━━ Data provided

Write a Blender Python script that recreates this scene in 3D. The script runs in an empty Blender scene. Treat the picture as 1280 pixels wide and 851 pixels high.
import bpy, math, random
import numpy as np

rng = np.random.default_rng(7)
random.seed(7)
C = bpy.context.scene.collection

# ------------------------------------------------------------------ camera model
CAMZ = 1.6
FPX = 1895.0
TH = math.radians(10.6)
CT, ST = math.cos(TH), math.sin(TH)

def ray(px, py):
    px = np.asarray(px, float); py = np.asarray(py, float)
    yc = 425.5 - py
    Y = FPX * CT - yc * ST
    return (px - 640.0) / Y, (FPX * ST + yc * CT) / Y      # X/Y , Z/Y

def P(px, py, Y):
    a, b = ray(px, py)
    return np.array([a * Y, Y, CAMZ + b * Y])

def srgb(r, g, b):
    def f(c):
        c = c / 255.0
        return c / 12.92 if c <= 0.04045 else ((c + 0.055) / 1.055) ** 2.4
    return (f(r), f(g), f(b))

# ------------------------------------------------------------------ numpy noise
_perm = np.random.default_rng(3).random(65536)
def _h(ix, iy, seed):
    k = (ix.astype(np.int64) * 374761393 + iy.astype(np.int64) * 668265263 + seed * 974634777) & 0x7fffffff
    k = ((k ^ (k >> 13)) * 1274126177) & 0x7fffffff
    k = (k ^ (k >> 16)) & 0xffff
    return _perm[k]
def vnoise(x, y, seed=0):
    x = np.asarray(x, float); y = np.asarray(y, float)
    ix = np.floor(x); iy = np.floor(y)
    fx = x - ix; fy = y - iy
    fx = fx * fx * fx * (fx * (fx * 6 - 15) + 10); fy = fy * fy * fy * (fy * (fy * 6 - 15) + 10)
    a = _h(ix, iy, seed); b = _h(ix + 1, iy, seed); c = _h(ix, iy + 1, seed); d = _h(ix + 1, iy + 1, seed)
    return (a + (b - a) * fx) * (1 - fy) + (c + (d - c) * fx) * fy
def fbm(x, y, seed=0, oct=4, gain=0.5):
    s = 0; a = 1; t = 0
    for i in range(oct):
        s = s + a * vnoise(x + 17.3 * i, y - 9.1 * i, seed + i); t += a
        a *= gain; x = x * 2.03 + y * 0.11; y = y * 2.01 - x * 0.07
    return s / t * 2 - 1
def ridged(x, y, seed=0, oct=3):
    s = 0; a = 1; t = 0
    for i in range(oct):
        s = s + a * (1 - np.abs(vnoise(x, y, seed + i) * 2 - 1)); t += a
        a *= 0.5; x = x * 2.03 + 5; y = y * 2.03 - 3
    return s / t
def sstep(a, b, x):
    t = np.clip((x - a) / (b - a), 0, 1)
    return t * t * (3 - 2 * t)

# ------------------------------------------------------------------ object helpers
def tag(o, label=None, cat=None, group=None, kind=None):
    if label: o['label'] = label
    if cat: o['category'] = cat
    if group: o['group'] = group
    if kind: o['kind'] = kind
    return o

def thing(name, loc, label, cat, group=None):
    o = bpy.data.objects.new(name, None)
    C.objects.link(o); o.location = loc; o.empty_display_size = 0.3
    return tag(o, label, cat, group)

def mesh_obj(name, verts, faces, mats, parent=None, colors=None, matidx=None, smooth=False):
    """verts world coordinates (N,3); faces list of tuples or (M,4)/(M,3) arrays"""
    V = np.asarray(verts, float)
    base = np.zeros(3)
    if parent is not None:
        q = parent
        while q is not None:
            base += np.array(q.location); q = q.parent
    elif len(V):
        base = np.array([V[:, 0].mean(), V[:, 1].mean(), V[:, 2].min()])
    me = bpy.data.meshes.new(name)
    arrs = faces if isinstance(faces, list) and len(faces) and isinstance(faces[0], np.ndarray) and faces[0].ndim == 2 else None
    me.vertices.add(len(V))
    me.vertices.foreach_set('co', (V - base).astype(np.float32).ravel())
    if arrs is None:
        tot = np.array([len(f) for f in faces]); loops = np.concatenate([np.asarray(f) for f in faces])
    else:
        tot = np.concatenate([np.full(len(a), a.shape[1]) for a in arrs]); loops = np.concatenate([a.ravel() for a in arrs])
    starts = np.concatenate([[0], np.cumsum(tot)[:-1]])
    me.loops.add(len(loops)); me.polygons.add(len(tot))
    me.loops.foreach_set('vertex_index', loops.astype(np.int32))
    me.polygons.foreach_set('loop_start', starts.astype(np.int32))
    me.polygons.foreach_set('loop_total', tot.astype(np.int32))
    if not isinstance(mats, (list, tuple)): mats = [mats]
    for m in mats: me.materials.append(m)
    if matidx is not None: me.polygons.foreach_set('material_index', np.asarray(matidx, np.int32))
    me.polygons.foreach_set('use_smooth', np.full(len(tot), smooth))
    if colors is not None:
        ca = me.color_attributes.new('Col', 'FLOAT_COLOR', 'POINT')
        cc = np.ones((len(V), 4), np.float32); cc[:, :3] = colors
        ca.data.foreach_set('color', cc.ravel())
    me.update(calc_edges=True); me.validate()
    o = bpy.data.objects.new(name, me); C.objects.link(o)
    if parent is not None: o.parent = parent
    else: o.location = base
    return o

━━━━

[Exercise task]:
Restate the whole listing exactly.

[Exercise answer]:
Write a Blender Python script that recreates this scene in 3D. The script runs in an empty Blender scene. Treat the picture as 1280 pixels wide and 851 pixels high.
import bpy, math, random
import numpy as np

rng = np.random.default_rng(7)
random.seed(7)
C = bpy.context.scene.collection

# ------------------------------------------------------------------ camera model
CAMZ = 1.6
FPX = 1895.0
TH = math.radians(10.6)
CT, ST = math.cos(TH), math.sin(TH)

def ray(px, py):
    px = np.asarray(px, float); py = np.asarray(py, float)
    yc = 425.5 - py
    Y = FPX * CT - yc * ST
    return (px - 640.0) / Y, (FPX * ST + yc * CT) / Y      # X/Y , Z/Y

def P(px, py, Y):
    a, b = ray(px, py)
    return np.array([a * Y, Y, CAMZ + b * Y])

def srgb(r, g, b):
    def f(c):
        c = c / 255.0
        return c / 12.92 if c <= 0.04045 else ((c + 0.055) / 1.055) ** 2.4
    return (f(r), f(g), f(b))

# ------------------------------------------------------------------ numpy noise
_perm = np.random.default_rng(3).random(65536)
def _h(ix, iy, seed):
    k = (ix.astype(np.int64) * 374761393 + iy.astype(np.int64) * 668265263 + seed * 974634777) & 0x7fffffff
    k = ((k ^ (k >> 13)) * 1274126177) & 0x7fffffff
    k = (k ^ (k >> 16)) & 0xffff
    return _perm[k]
def vnoise(x, y, seed=0):
    x = np.asarray(x, float); y = np.asarray(y, float)
    ix = np.floor(x); iy = np.floor(y)
    fx = x - ix; fy = y - iy
    fx = fx * fx * fx * (fx * (fx * 6 - 15) + 10); fy = fy * fy * fy * (fy * (fy * 6 - 15) + 10)
    a = _h(ix, iy, seed); b = _h(ix + 1, iy, seed); c = _h(ix, iy + 1, seed); d = _h(ix + 1, iy + 1, seed)
    return (a + (b - a) * fx) * (1 - fy) + (c + (d - c) * fx) * fy
def fbm(x, y, seed=0, oct=4, gain=0.5):
    s = 0; a = 1; t = 0
    for i in range(oct):
        s = s + a * vnoise(x + 17.3 * i, y - 9.1 * i, seed + i); t += a
        a *= gain; x = x * 2.03 + y * 0.11; y = y * 2.01 - x * 0.07
    return s / t * 2 - 1
def ridged(x, y, seed=0, oct=3):
    s = 0; a = 1; t = 0
    for i in range(oct):
        s = s + a * (1 - np.abs(vnoise(x, y, seed + i) * 2 - 1)); t += a
        a *= 0.5; x = x * 2.03 + 5; y = y * 2.03 - 3
    return s / t
def sstep(a, b, x):
    t = np.clip((x - a) / (b - a), 0, 1)
    return t * t * (3 - 2 * t)

# ------------------------------------------------------------------ object helpers
def tag(o, label=None, cat=None, group=None, kind=None):
    if label: o['label'] = label
    if cat: o['category'] = cat
    if group: o['group'] = group
    if kind: o['kind'] = kind
    return o

def thing(name, loc, label, cat, group=None):
    o = bpy.data.objects.new(name, None)
    C.objects.link(o); o.location = loc; o.empty_display_size = 0.3
    return tag(o, label, cat, group)

def mesh_obj(name, verts, faces, mats, parent=None, colors=None, matidx=None, smooth=False):
    """verts world coordinates (N,3); faces list of tuples or (M,4)/(M,3) arrays"""
    V = np.asarray(verts, float)
    base = np.zeros(3)
    if parent is not None:
        q = parent
        while q is not None:
            base += np.array(q.location); q = q.parent
    elif len(V):
        base = np.array([V[:, 0].mean(), V[:, 1].mean(), V[:, 2].min()])
    me = bpy.data.meshes.new(name)
    arrs = faces if isinstance(faces, list) and len(faces) and isinstance(faces[0], np.ndarray) and faces[0].ndim == 2 else None
    me.vertices.add(len(V))
    me.vertices.foreach_set('co', (V - base).astype(np.float32).ravel())
    if arrs is None:
        tot = np.array([len(f) for f in faces]); loops = np.concatenate([np.asarray(f) for f in faces])
    else:
        tot = np.concatenate([np.full(len(a), a.shape[1]) for a in arrs]); loops = np.concatenate([a.ravel() for a in arrs])
    starts = np.concatenate([[0], np.cumsum(tot)[:-1]])
    me.loops.add(len(loops)); me.polygons.add(len(tot))
    me.loops.foreach_set('vertex_index', loops.astype(np.int32))
    me.polygons.foreach_set('loop_start', starts.astype(np.int32))
    me.polygons.foreach_set('loop_total', tot.astype(np.int32))
    if not isinstance(mats, (list, tuple)): mats = [mats]
    for m in mats: me.materials.append(m)
    if matidx is not None: me.polygons.foreach_set('material_index', np.asarray(matidx, np.int32))
    me.polygons.foreach_set('use_smooth', np.full(len(tot), smooth))
    if colors is not None:
        ca = me.color_attributes.new('Col', 'FLOAT_COLOR', 'POINT')
        cc = np.ones((len(V), 4), np.float32); cc[:, :3] = colors
        ca.data.foreach_set('color', cc.ravel())
    me.update(calc_edges=True); me.validate()
    o = bpy.data.objects.new(name, me); C.objects.link(o)
    if parent is not None: o.parent = parent
    else: o.location = base
    return o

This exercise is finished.